_Task statement:_
Repeat what the lines below say, word for word, and skip every image.
* * * *
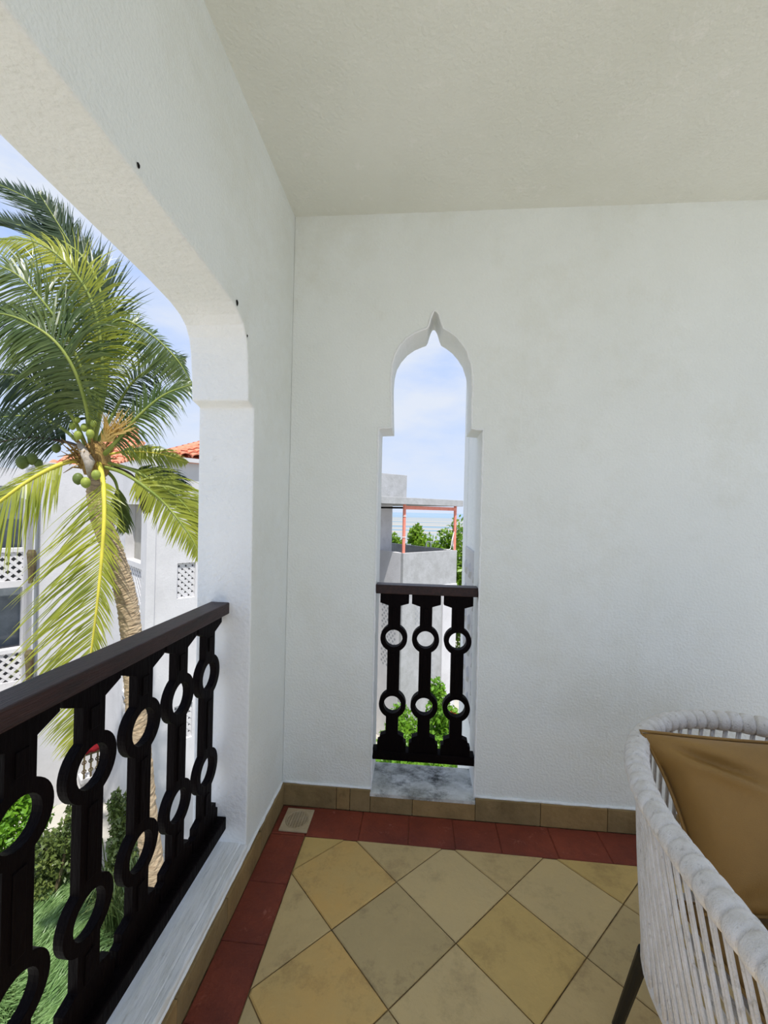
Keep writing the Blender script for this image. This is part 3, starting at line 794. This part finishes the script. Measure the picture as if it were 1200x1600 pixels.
# bushes under the pointed opening
for (px, yt, yb, d, w, n, col, sd_, lab) in (
        (638, 1108, 1192, 12.6, 84, 7, M_bush, 11, 'round bright green shrub at the foot of the terrace building'),
        (693, 1066, 1192, 11.2, 66, 9, M_bush, 12, 'taller pointed green shrub right of the round one below the opening'),
        (655, 1176, 1215, 9.6, 130, 5, M_bush, 13, 'low leafy hedge nearest below the pointed opening')):
    b, C, Q = multi(px, yt, yb, d, w, n, sd_)
    b = np.array([b[0], b[1], GZ]); bush('shrub', lab, 'shrub', b, C, Q, 4800, .13, col, sd_, group='shrubs at the foot of the terrace building')
fp = []
for k in range(14):
    c = at(708+npr.uniform(-7, 5), 1117+npr.uniform(-5, 6), 11.2+npr.uniform(-.1, .1)); fp.append(c)
mb = MB()
for c in fp:
    for a in range(5):
        an = a*1.2566; mb.add([c, c+np.array([.035*math.cos(an), -.01, .035*math.sin(an)]), c+np.array([.05*math.cos(an+.5), -.02, .05*math.sin(an+.5)]), c+np.array([.035*math.cos(an+1), -.01, .035*math.sin(an+1)])], [(0, 1, 2, 3)])
o = mb.build('flower_cluster', M_flower); tag(o, 'red flowers on the taller shrub below the opening', 'flowers', kind='stuff')
# trees between the terrace and the beach
for (px, yt, yb, d, w, n, sd_, lab) in (
        (612, 836, 905, 24, 50, 5, 21, 'leftmost green tree crown behind the terrace, beside the room block'),
        (646, 824, 905, 21, 44, 8, 22, 'tree with a loose leafy spire just right of the near salmon post'),
        (672, 838, 910, 29, 70, 6, 23, 'low green tree in the gap between the two salmon posts'),
        (699, 816, 940, 21.5, 56, 8, 24, 'rounded green tree crown behind the far salmon post'),
        (724, 822, 1000, 18, 40, 10, 25, 'green tree showing right of the terrace beside our own wall')):
    b, C, Q = multi(px, yt, yb, d, w, n, sd_)
    b0_ = np.array([b[0], b[1], GZ]); bush('tree', lab, 'tree', b0_, C, [tuple(np.array(q)*1.3) for q in Q], 4200, .24, M_tree, sd_, group='trees behind the terrace building')
# garden bushes left, seen between the balusters
for (px, yt, yb, d, w, n, col, sd_, lab, sz) in (
        (15, 1235, 1330, 8.6, 130, 5, M_bush, 31, 'bright green bush low at the left edge behind the balusters', .14),
        (88, 1262, 1400, 8.4, 80, 6, M_bushd, 32, 'olive green bush between the second and third near balusters', .09),
        (178, 1235, 1400, 8.2, 60, 7, M_bushd, 33, 'tall feathery bush beside the palm trunk', .10)):
    b, C, Q = multi(px, yt, yb, d, w, n, sd_)
    b0_ = np.array([b[0], b[1], GZ]); bush('shrub', lab, 'shrub', b0_, C, Q, 5000, sz, col, sd_, group='garden bushes seen between the balusters')

# lawn of long soft grass
obj('lawn_base', [(-9, -.2, GZ+.02), (-1.2, -.2, GZ+.02), (-1.2, 6.2, GZ+.02), (-9, 6.2, GZ+.02)], [(0, 1, 2, 3)], M_soil, kind='structure', loc=(-5, 3, GZ))
n = 90000
x = npr.uniform(-9, -1.2, n); y = npr.uniform(-.2, 6.2, n); hgt = .16+.16*npr.rand(n)
lean = npr.uniform(-.5, .5, n)+1.2*np.sin(x*1.7+y*2.3); hx = np.cos(lean)*.18*(.5+npr.rand(n)); hy = np.sin(lean)*.18*(.5+npr.rand(n)); w = .012
wa = npr.uniform(0, 6.28, n); wx, wy = np.cos(wa)*w, np.sin(wa)*w
z0 = np.full(n, GZ+.02)
Vg = np.stack([np.stack([x-wx, y-wy, z0], 1), np.stack([x+wx, y+wy, z0], 1), np.stack([x+hx*.5+wx*.8, y+hy*.5+wy*.8, z0+hgt*.75], 1), np.stack([x+hx*1.3, y+hy*1.3, z0+hgt], 1), np.stack([x+hx*.5-wx*.8, y+hy*.5-wy*.8, z0+hgt*.75], 1)], 1).reshape(-1, 3)
tag(obj('lawn', Vg, [(5*i, 5*i+1, 5*i+2, 5*i+3, 5*i+4) for i in range(n)], M_grass, loc=(-5, 3, GZ)), 'long soft green grass in the garden below the balcony', 'grass', kind='stuff')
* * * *
_Correct response:_
Keep writing the Blender script for this image. This is part 3, starting at line 794. This part finishes the script. Measure the picture as if it were 1200x1600 pixels.
# bushes under the pointed opening
for (px, yt, yb, d, w, n, col, sd_, lab) in (
        (638, 1108, 1192, 12.6, 84, 7, M_bush, 11, 'round bright green shrub at the foot of the terrace building'),
        (693, 1066, 1192, 11.2, 66, 9, M_bush, 12, 'taller pointed green shrub right of the round one below the opening'),
        (655, 1176, 1215, 9.6, 130, 5, M_bush, 13, 'low leafy hedge nearest below the pointed opening')):
    b, C, Q = multi(px, yt, yb, d, w, n, sd_)
    b = np.array([b[0], b[1], GZ]); bush('shrub', lab, 'shrub', b, C, Q, 4800, .13, col, sd_, group='shrubs at the foot of the terrace building')
fp = []
for k in range(14):
    c = at(708+npr.uniform(-7, 5), 1117+npr.uniform(-5, 6), 11.2+npr.uniform(-.1, .1)); fp.append(c)
mb = MB()
for c in fp:
    for a in range(5):
        an = a*1.2566; mb.add([c, c+np.array([.035*math.cos(an), -.01, .035*math.sin(an)]), c+np.array([.05*math.cos(an+.5), -.02, .05*math.sin(an+.5)]), c+np.array([.035*math.cos(an+1), -.01, .035*math.sin(an+1)])], [(0, 1, 2, 3)])
o = mb.build('flower_cluster', M_flower); tag(o, 'red flowers on the taller shrub below the opening', 'flowers', kind='stuff')
# trees between the terrace and the beach
for (px, yt, yb, d, w, n, sd_, lab) in (
        (612, 836, 905, 24, 50, 5, 21, 'leftmost green tree crown behind the terrace, beside the room block'),
        (646, 824, 905, 21, 44, 8, 22, 'tree with a loose leafy spire just right of the near salmon post'),
        (672, 838, 910, 29, 70, 6, 23, 'low green tree in the gap between the two salmon posts'),
        (699, 816, 940, 21.5, 56, 8, 24, 'rounded green tree crown behind the far salmon post'),
        (724, 822, 1000, 18, 40, 10, 25, 'green tree showing right of the terrace beside our own wall')):
    b, C, Q = multi(px, yt, yb, d, w, n, sd_)
    b0_ = np.array([b[0], b[1], GZ]); bush('tree', lab, 'tree', b0_, C, [tuple(np.array(q)*1.3) for q in Q], 4200, .24, M_tree, sd_, group='trees behind the terrace building')
# garden bushes left, seen between the balusters
for (px, yt, yb, d, w, n, col, sd_, lab, sz) in (
        (15, 1235, 1330, 8.6, 130, 5, M_bush, 31, 'bright green bush low at the left edge behind the balusters', .14),
        (88, 1262, 1400, 8.4, 80, 6, M_bushd, 32, 'olive green bush between the second and third near balusters', .09),
        (178, 1235, 1400, 8.2, 60, 7, M_bushd, 33, 'tall feathery bush beside the palm trunk', .10)):
    b, C, Q = multi(px, yt, yb, d, w, n, sd_)
    b0_ = np.array([b[0], b[1], GZ]); bush('shrub', lab, 'shrub', b0_, C, Q, 5000, sz, col, sd_, group='garden bushes seen between the balusters')

# lawn of long soft grass
obj('lawn_base', [(-9, -.2, GZ+.02), (-1.2, -.2, GZ+.02), (-1.2, 6.2, GZ+.02), (-9, 6.2, GZ+.02)], [(0, 1, 2, 3)], M_soil, kind='structure', loc=(-5, 3, GZ))
n = 90000
x = npr.uniform(-9, -1.2, n); y = npr.uniform(-.2, 6.2, n); hgt = .16+.16*npr.rand(n)
lean = npr.uniform(-.5, .5, n)+1.2*np.sin(x*1.7+y*2.3); hx = np.cos(lean)*.18*(.5+npr.rand(n)); hy = np.sin(lean)*.18*(.5+npr.rand(n)); w = .012
wa = npr.uniform(0, 6.28, n); wx, wy = np.cos(wa)*w, np.sin(wa)*w
z0 = np.full(n, GZ+.02)
Vg = np.stack([np.stack([x-wx, y-wy, z0], 1), np.stack([x+wx, y+wy, z0], 1), np.stack([x+hx*.5+wx*.8, y+hy*.5+wy*.8, z0+hgt*.75], 1), np.stack([x+hx*1.3, y+hy*1.3, z0+hgt], 1), np.stack([x+hx*.5-wx*.8, y+hy*.5-wy*.8, z0+hgt*.75], 1)], 1).reshape(-1, 3)
tag(obj('lawn', Vg, [(5*i, 5*i+1, 5*i+2, 5*i+3, 5*i+4) for i in range(n)], M_grass, loc=(-5, 3, GZ)), 'long soft green grass in the garden below the balcony', 'grass', kind='stuff')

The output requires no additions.